The big outlier, as you can see is James Arthur, who won by performing much slower versions of songs at a lower pitch. As we mentioned previously, they were also predominantly in a minor key, making him by far the most downbeat entrant of the show’s history (so it’s probably no coincidence that his win came at a time when the John Lewis Christmas advert was at the height of its cultural influence).

The most populated quadrant on our matrix however is the faster/lower one. There are very simple reasons for this.

Lower: Because contestants don’t always have the range (or the balls) to belt out exactly the same notes that the world-class professionals hit,  they often pitch their versions down a semitone or two – resulting in a net negative pitch of about -7/-8 semitones over the course of a series.

Faster: Because it’s television and you can’t risk people getting bored, songs get nudged up by a few beats per minute (bpm) to give it a bit more pep. Plus, they can squeeze a little more time to ask the judges for their extremely important opinions if they keep the songs all whipping along.

Across all twelve winners, across all 170+ performances, the average mean pitch shift is -2 semitones and the average mean tempo change is +4.5bpm.

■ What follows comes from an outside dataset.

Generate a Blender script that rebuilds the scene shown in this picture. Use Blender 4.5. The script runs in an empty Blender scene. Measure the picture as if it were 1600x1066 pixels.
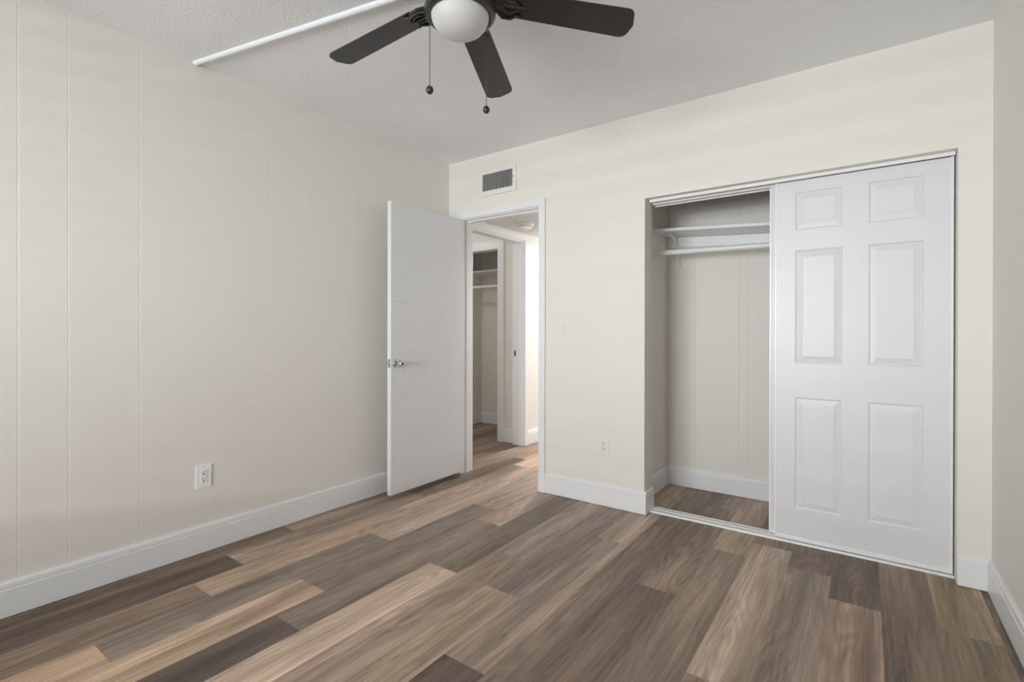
import bpy, bmesh, math, random
from mathutils import Vector, Matrix
random.seed(7)
C = bpy.context.scene.collection
PI = math.pi

# ------------------------------------------------------------------ camera
cam_d = bpy.data.cameras.new('camera')
cam = bpy.data.objects.new('camera', cam_d)
C.objects.link(cam)
bpy.context.scene.camera = cam
cam_d.sensor_width = 36.0
cam_d.sensor_fit = 'HORIZONTAL'
cam_d.lens = 771.1 * 36.0 / 1600.0
cam_d.shift_y = -11.3 / 1600.0
cam_d.clip_start = 0.05
yaw, pit, rol = -0.62287, -0.00232, 0.00154
fw = Vector((math.sin(yaw) * math.cos(pit), math.cos(yaw) * math.cos(pit), math.sin(pit)))
rt = Vector((math.cos(yaw), -math.sin(yaw), 0))
up = rt.cross(fw)
rt2 = math.cos(rol) * rt + math.sin(rol) * up
up2 = -math.sin(rol) * rt + math.cos(rol) * up
M = Matrix((rt2, up2, -fw)).transposed().to_4x4()
M.translation = Vector((2.7044, -2.9037, 1.1042))
cam.matrix_world = M

# ------------------------------------------------------------------ world, light, exposure
scn = bpy.context.scene
scn.view_settings.view_transform = 'Standard'
scn.view_settings.look = 'None'
scn.view_settings.gamma = 1.0
scn.view_settings.use_curve_mapping = False
scn.view_settings.exposure = -0.12
scn.cycles.use_denoising = True
scn.cycles.max_bounces = 12
scn.cycles.diffuse_bounces = 8
scn.cycles.sample_clamp_indirect = 6.0
w = bpy.data.worlds.new('sky')
scn.world = w
w.use_nodes = True
w.node_tree.nodes['Background'].inputs[0].default_value = (0.75, 0.86, 1.0, 1)
w.node_tree.nodes['Background'].inputs[1].default_value = 1.0


def area(name, loc, direction, sx, sy, power, color):
    l = bpy.data.lights.new(name, 'AREA')
    l.shape = 'RECTANGLE'
    l.size, l.size_y = sx, sy
    l.energy = power
    l.color = color
    o = bpy.data.objects.new(name, l)
    o.location = loc
    o.rotation_euler = Vector(direction).to_track_quat('-Z', 'Y').to_euler()
    C.objects.link(o)
    return o


# daylight through the bedroom window, which is in the wall behind the camera
area('window_daylight', (1.55, -7.2, 1.45), (0, 1, 0), 4.1, 2.1, 665, (0.935, 0.972, 1.0))
# thin strip light, added so the blind's slats throw soft bands on the walls
area('streak_strip', (1.4, -7.4, 1.15), (0, 1, 0), 4.1, 0.045, 125, (1.0, 0.97, 0.92))

# unseen fill light, added to brighten the hall through an invented window
area('hall_fill', (2.78, 2.9, 1.42), (-1, 0, 0), 1.1, 1.75, 58, (0.95, 0.98, 1.0))


def lamp_light(name, loc, radius, power, color):
    l = bpy.data.lights.new(name, 'AREA')
    l.shape = 'DISK'
    l.size = radius * 2
    l.energy = power
    l.color = color
    o = bpy.data.objects.new(name, l)
    o.location = loc
    C.objects.link(o)
    return o


# ------------------------------------------------------------------ dimensions (metres)
W = 3.141          # bedroom width (x)
YF = -5.20         # front wall, behind the camera
H = 2.44           # bedroom ceiling
HH = 2.07          # dropped ceiling of the hall
TB = 0.12          # back wall thickness
BBH, BBT = 0.138, 0.015


# ------------------------------------------------------------------ materials
def srgb(r, g, b):
    f = lambda c: (c / 255 / 12.92) if c / 255 <= 0.04045 else ((c / 255 + 0.055) / 1.055) ** 2.4
    return (f(r), f(g), f(b), 1)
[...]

Which means we are ready to reveal the results of our highly technical analysis. In order to create a practically guaranteed X Factor winner this is what needs to happen:

Nicole Scherzinger…

…needs to coerce a young man (16-24)…

…to sing Elton John’s I Guess That’s Why The Call It The Blues (C Major, in 12/8)…

…two semitones lower than the original (so, down to Bb Major)…

…just a lick quicker that Elton recorded it (at a speed of about 85bpm, give or take).

That’s what they’ve been looking for all this time. A 12 year search for the elusive ‘X Factor’ and the answer is… Elton fucking John.

So there you go, Simon. There’s your answer. Now you’ll have plenty of spare time to spend with your family.